----- Dataset extract -----
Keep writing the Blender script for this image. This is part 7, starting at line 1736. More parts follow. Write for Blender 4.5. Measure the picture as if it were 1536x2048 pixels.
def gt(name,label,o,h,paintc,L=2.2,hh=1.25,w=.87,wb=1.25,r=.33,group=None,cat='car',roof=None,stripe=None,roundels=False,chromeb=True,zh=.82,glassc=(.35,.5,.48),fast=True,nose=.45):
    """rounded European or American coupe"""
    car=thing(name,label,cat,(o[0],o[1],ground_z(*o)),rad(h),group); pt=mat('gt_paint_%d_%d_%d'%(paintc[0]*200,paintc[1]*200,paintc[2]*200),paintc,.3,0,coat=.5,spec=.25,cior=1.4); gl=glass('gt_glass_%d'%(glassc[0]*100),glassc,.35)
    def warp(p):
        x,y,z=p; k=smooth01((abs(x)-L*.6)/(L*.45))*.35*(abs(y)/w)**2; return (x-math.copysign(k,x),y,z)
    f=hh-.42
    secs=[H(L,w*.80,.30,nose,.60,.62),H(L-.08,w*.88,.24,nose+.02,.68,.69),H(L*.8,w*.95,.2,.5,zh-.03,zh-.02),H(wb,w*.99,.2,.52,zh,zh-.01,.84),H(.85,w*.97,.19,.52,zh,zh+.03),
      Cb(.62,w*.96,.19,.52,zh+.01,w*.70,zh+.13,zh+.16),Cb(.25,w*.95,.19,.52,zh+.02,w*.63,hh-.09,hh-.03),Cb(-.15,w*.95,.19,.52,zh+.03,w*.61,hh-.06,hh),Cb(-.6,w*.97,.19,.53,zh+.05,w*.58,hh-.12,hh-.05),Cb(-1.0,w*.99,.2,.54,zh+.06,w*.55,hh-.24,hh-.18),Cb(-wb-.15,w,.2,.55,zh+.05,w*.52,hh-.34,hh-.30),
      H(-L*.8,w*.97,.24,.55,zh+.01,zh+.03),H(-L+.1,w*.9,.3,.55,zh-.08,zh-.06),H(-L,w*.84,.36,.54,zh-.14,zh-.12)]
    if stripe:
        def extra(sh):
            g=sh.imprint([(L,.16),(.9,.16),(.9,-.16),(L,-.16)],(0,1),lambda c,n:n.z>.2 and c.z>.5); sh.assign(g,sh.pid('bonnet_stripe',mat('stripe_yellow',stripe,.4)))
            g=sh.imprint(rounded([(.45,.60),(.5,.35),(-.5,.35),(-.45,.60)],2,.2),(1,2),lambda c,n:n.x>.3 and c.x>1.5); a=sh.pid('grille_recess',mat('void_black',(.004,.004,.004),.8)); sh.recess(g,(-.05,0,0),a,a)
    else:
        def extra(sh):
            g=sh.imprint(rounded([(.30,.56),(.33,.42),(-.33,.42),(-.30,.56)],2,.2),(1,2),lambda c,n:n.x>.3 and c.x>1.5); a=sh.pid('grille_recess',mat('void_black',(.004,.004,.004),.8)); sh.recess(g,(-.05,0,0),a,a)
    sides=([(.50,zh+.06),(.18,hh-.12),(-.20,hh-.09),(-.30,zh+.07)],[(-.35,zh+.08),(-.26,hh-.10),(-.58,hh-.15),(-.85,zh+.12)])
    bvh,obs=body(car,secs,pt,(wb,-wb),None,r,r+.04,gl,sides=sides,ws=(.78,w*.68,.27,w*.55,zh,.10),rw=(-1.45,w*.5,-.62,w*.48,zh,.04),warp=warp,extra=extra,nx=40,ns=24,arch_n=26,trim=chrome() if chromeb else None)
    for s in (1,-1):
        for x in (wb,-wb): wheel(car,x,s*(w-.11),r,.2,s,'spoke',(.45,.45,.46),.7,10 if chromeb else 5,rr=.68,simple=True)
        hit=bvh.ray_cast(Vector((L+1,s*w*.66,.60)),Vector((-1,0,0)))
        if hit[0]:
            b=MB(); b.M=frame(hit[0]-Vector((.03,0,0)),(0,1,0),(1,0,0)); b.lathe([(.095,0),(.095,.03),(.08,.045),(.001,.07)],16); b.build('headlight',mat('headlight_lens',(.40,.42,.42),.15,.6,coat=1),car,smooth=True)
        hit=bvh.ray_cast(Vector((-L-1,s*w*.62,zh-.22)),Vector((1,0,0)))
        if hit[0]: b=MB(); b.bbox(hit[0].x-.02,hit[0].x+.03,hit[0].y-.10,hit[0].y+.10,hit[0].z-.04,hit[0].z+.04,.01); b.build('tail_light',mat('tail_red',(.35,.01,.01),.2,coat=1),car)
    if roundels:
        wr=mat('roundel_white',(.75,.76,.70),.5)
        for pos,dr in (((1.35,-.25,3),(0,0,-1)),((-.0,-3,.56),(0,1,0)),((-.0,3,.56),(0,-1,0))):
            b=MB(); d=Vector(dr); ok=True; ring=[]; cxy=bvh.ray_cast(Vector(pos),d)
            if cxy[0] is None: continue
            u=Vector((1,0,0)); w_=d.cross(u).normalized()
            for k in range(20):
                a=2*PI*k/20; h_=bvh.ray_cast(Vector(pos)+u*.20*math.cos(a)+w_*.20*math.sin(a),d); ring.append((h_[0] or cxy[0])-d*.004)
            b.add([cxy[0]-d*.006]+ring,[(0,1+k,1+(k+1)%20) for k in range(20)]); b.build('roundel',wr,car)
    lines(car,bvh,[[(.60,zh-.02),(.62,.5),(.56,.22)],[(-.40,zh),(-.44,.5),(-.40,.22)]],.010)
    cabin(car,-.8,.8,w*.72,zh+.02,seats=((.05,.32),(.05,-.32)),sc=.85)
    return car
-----
### Problem requirements
Take the data above and return it exactly.

### Answer to this task
Keep writing the Blender script for this image. This is part 7, starting at line 1736. More parts follow. Write for Blender 4.5. Measure the picture as if it were 1536x2048 pixels.
def gt(name,label,o,h,paintc,L=2.2,hh=1.25,w=.87,wb=1.25,r=.33,group=None,cat='car',roof=None,stripe=None,roundels=False,chromeb=True,zh=.82,glassc=(.35,.5,.48),fast=True,nose=.45):
    """rounded European or American coupe"""
    car=thing(name,label,cat,(o[0],o[1],ground_z(*o)),rad(h),group); pt=mat('gt_paint_%d_%d_%d'%(paintc[0]*200,paintc[1]*200,paintc[2]*200),paintc,.3,0,coat=.5,spec=.25,cior=1.4); gl=glass('gt_glass_%d'%(glassc[0]*100),glassc,.35)
    def warp(p):
        x,y,z=p; k=smooth01((abs(x)-L*.6)/(L*.45))*.35*(abs(y)/w)**2; return (x-math.copysign(k,x),y,z)
    f=hh-.42
    secs=[H(L,w*.80,.30,nose,.60,.62),H(L-.08,w*.88,.24,nose+.02,.68,.69),H(L*.8,w*.95,.2,.5,zh-.03,zh-.02),H(wb,w*.99,.2,.52,zh,zh-.01,.84),H(.85,w*.97,.19,.52,zh,zh+.03),
      Cb(.62,w*.96,.19,.52,zh+.01,w*.70,zh+.13,zh+.16),Cb(.25,w*.95,.19,.52,zh+.02,w*.63,hh-.09,hh-.03),Cb(-.15,w*.95,.19,.52,zh+.03,w*.61,hh-.06,hh),Cb(-.6,w*.97,.19,.53,zh+.05,w*.58,hh-.12,hh-.05),Cb(-1.0,w*.99,.2,.54,zh+.06,w*.55,hh-.24,hh-.18),Cb(-wb-.15,w,.2,.55,zh+.05,w*.52,hh-.34,hh-.30),
      H(-L*.8,w*.97,.24,.55,zh+.01,zh+.03),H(-L+.1,w*.9,.3,.55,zh-.08,zh-.06),H(-L,w*.84,.36,.54,zh-.14,zh-.12)]
    if stripe:
        def extra(sh):
            g=sh.imprint([(L,.16),(.9,.16),(.9,-.16),(L,-.16)],(0,1),lambda c,n:n.z>.2 and c.z>.5); sh.assign(g,sh.pid('bonnet_stripe',mat('stripe_yellow',stripe,.4)))
            g=sh.imprint(rounded([(.45,.60),(.5,.35),(-.5,.35),(-.45,.60)],2,.2),(1,2),lambda c,n:n.x>.3 and c.x>1.5); a=sh.pid('grille_recess',mat('void_black',(.004,.004,.004),.8)); sh.recess(g,(-.05,0,0),a,a)
    else:
        def extra(sh):
            g=sh.imprint(rounded([(.30,.56),(.33,.42),(-.33,.42),(-.30,.56)],2,.2),(1,2),lambda c,n:n.x>.3 and c.x>1.5); a=sh.pid('grille_recess',mat('void_black',(.004,.004,.004),.8)); sh.recess(g,(-.05,0,0),a,a)
    sides=([(.50,zh+.06),(.18,hh-.12),(-.20,hh-.09),(-.30,zh+.07)],[(-.35,zh+.08),(-.26,hh-.10),(-.58,hh-.15),(-.85,zh+.12)])
    bvh,obs=body(car,secs,pt,(wb,-wb),None,r,r+.04,gl,sides=sides,ws=(.78,w*.68,.27,w*.55,zh,.10),rw=(-1.45,w*.5,-.62,w*.48,zh,.04),warp=warp,extra=extra,nx=40,ns=24,arch_n=26,trim=chrome() if chromeb else None)
    for s in (1,-1):
        for x in (wb,-wb): wheel(car,x,s*(w-.11),r,.2,s,'spoke',(.45,.45,.46),.7,10 if chromeb else 5,rr=.68,simple=True)
        hit=bvh.ray_cast(Vector((L+1,s*w*.66,.60)),Vector((-1,0,0)))
        if hit[0]:
            b=MB(); b.M=frame(hit[0]-Vector((.03,0,0)),(0,1,0),(1,0,0)); b.lathe([(.095,0),(.095,.03),(.08,.045),(.001,.07)],16); b.build('headlight',mat('headlight_lens',(.40,.42,.42),.15,.6,coat=1),car,smooth=True)
        hit=bvh.ray_cast(Vector((-L-1,s*w*.62,zh-.22)),Vector((1,0,0)))
        if hit[0]: b=MB(); b.bbox(hit[0].x-.02,hit[0].x+.03,hit[0].y-.10,hit[0].y+.10,hit[0].z-.04,hit[0].z+.04,.01); b.build('tail_light',mat('tail_red',(.35,.01,.01),.2,coat=1),car)
    if roundels:
        wr=mat('roundel_white',(.75,.76,.70),.5)
        for pos,dr in (((1.35,-.25,3),(0,0,-1)),((-.0,-3,.56),(0,1,0)),((-.0,3,.56),(0,-1,0))):
            b=MB(); d=Vector(dr); ok=True; ring=[]; cxy=bvh.ray_cast(Vector(pos),d)
            if cxy[0] is None: continue
            u=Vector((1,0,0)); w_=d.cross(u).normalized()
            for k in range(20):
                a=2*PI*k/20; h_=bvh.ray_cast(Vector(pos)+u*.20*math.cos(a)+w_*.20*math.sin(a),d); ring.append((h_[0] or cxy[0])-d*.004)
            b.add([cxy[0]-d*.006]+ring,[(0,1+k,1+(k+1)%20) for k in range(20)]); b.build('roundel',wr,car)
    lines(car,bvh,[[(.60,zh-.02),(.62,.5),(.56,.22)],[(-.40,zh),(-.44,.5),(-.40,.22)]],.010)
    cabin(car,-.8,.8,w*.72,zh+.02,seats=((.05,.32),(.05,-.32)),sc=.85)
    return car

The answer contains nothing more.